Gordon Mah Ung | March 23, 2016
After Apple's latest dig at PC users, we find out how the new iPad Pro really stacks up against Pro PC tablets.

From my experience, the battery life on the Surface Pro 4 is good. You get about 6.5 hours of 4K UltraHD video playback on the Core i5 model.

On the small iPad Pro, I’d expect battery life to easily exceed the Surface Pro 4’s time, given its power-sipping A9X CPU. Apple rates the device at 10 hours of video playback. Of course, it doesn’t specify the video resolution or the brightness setting, but iPads have always been known for great battery life so it’s probably pretty respectable.

Again, the Samsung Galaxy TabPro S is a wild card. With its Core m3 CPU and Super AMOLED panel, it’ll give you just shy of nine hours of run time with 4K Ultra HD video. That’s pretty phenomenal considering the battery size.

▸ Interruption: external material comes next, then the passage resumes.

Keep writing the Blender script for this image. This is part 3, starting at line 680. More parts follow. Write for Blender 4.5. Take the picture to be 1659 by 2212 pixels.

Under most circumstances, I’d call this category for the iPad, but judging by Apple’s own numbers, there’s a good chance the Galaxy TabPro S could force a tie.

Winner: TBD, but a tie between the iPad Pro and Galaxy TabPro S seems likely.


I haven’t actually touched the new iPad Pro’s keyboard, but I have used the big iPad Pro’s enough to know that it feels weird and is louder than galloping horses when typing. Chances are good it’s the same keyboard.

While it’s likely just as serviceable as the Galaxy TabPro S’s keyboard, both lose handily to the Surface Pro 4.

It’s really too bad that the Galaxy TabPro S’s keyboard wasn’t more of a contender. It looks like a clone of the Surface Pro 3’s keyboard, but all of the keys have a rattling, loose feel to them. The only thing I’d give the Galaxy TabPro S’s keyboard over Apple’s unsatisfying option is the former’s ability to hold the screen at an adjusted, lower angle. The iPad Pro has just one orientation.

Winner: Surface Pro 4


Of the three contenders, I’ve only used the Surface Pro 4 and the big iPad Pro in stylus mode. The new 9.7-inch iPad Pro uses the same pen technology found in the larger model. Pen computing was a long time coming on the iPad, but Apple’s implementation is pretty awesome and most people, including artists, simply love it.

Microsoft’s N-trig pen on the Surface Pro 4 is well-liked, too, but most users give Apple’s pen the edge. Go with what works best for you. If you’re like me and just need to sign an NDA electronically or jot a few notes, there’s really no difference.

Samsung’s Galaxy TabPro S has pen support but the pen isn’t yet available to test, so it loses by default.

Winner: Beyond my capability to say, and if you saw my handwriting, you’d understand.